-- REQUIREMENTS --
Write out, word for word, the first line of the data below and every line after it through the one containing "SC.camera = cam".
━━━━
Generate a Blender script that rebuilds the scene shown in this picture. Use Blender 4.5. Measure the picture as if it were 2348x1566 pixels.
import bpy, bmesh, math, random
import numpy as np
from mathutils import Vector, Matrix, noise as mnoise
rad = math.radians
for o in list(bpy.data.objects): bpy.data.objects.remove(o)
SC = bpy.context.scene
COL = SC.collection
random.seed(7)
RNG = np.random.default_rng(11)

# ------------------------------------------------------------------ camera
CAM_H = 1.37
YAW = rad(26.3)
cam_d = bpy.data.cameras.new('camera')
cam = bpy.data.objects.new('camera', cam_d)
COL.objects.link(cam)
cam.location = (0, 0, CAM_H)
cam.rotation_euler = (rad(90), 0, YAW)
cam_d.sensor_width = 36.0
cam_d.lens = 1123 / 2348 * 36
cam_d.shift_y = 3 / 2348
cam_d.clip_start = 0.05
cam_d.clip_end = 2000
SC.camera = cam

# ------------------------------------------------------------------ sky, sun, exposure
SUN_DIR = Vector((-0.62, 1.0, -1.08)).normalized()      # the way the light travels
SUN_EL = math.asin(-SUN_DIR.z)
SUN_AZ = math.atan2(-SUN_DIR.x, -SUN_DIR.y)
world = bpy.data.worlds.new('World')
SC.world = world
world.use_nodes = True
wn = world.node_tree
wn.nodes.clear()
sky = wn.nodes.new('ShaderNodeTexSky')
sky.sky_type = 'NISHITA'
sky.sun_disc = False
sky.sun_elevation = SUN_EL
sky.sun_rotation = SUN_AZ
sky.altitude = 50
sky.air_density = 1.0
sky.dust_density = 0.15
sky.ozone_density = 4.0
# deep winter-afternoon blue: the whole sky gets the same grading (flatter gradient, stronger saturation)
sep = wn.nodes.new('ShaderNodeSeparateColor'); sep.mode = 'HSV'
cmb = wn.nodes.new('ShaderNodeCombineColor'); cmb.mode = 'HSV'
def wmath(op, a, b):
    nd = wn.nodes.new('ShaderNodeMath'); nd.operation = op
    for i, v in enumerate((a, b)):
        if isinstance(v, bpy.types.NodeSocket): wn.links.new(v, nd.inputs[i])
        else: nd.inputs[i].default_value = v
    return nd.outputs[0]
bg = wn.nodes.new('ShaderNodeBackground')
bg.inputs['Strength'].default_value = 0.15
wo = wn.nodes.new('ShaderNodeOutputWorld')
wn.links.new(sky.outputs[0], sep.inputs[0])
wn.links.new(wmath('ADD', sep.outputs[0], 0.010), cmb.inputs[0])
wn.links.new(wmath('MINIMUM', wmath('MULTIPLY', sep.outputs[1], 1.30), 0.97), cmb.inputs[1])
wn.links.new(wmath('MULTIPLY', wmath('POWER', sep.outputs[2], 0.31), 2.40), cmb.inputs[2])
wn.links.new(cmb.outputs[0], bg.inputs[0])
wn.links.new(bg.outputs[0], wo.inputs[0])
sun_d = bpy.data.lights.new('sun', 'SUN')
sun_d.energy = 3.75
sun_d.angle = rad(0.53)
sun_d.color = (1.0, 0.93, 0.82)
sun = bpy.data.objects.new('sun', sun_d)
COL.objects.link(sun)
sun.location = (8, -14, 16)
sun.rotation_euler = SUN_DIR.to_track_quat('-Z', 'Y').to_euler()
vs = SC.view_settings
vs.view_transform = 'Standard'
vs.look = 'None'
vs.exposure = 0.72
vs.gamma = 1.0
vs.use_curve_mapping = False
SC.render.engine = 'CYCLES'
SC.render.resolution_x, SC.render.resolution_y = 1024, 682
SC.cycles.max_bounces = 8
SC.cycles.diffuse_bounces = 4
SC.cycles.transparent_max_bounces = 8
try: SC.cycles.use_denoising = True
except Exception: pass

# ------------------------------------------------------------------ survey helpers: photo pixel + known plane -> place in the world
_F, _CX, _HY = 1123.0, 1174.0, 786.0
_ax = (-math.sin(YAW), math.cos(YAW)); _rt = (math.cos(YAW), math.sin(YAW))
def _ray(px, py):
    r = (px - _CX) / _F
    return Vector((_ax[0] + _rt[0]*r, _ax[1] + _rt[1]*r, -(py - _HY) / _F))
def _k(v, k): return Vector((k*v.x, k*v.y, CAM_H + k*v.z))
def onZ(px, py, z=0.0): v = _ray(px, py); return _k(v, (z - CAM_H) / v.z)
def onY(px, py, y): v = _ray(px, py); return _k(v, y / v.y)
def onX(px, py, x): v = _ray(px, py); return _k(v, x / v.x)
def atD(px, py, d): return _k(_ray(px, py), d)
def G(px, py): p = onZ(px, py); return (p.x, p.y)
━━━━
-- EXERCISE OUTPUT --
Generate a Blender script that rebuilds the scene shown in this picture. Use Blender 4.5. Measure the picture as if it were 2348x1566 pixels.
import bpy, bmesh, math, random
import numpy as np
from mathutils import Vector, Matrix, noise as mnoise
rad = math.radians
for o in list(bpy.data.objects): bpy.data.objects.remove(o)
SC = bpy.context.scene
COL = SC.collection
random.seed(7)
RNG = np.random.default_rng(11)

# ------------------------------------------------------------------ camera
CAM_H = 1.37
YAW = rad(26.3)
cam_d = bpy.data.cameras.new('camera')
cam = bpy.data.objects.new('camera', cam_d)
COL.objects.link(cam)
cam.location = (0, 0, CAM_H)
cam.rotation_euler = (rad(90), 0, YAW)
cam_d.sensor_width = 36.0
cam_d.lens = 1123 / 2348 * 36
cam_d.shift_y = 3 / 2348
cam_d.clip_start = 0.05
cam_d.clip_end = 2000
SC.camera = cam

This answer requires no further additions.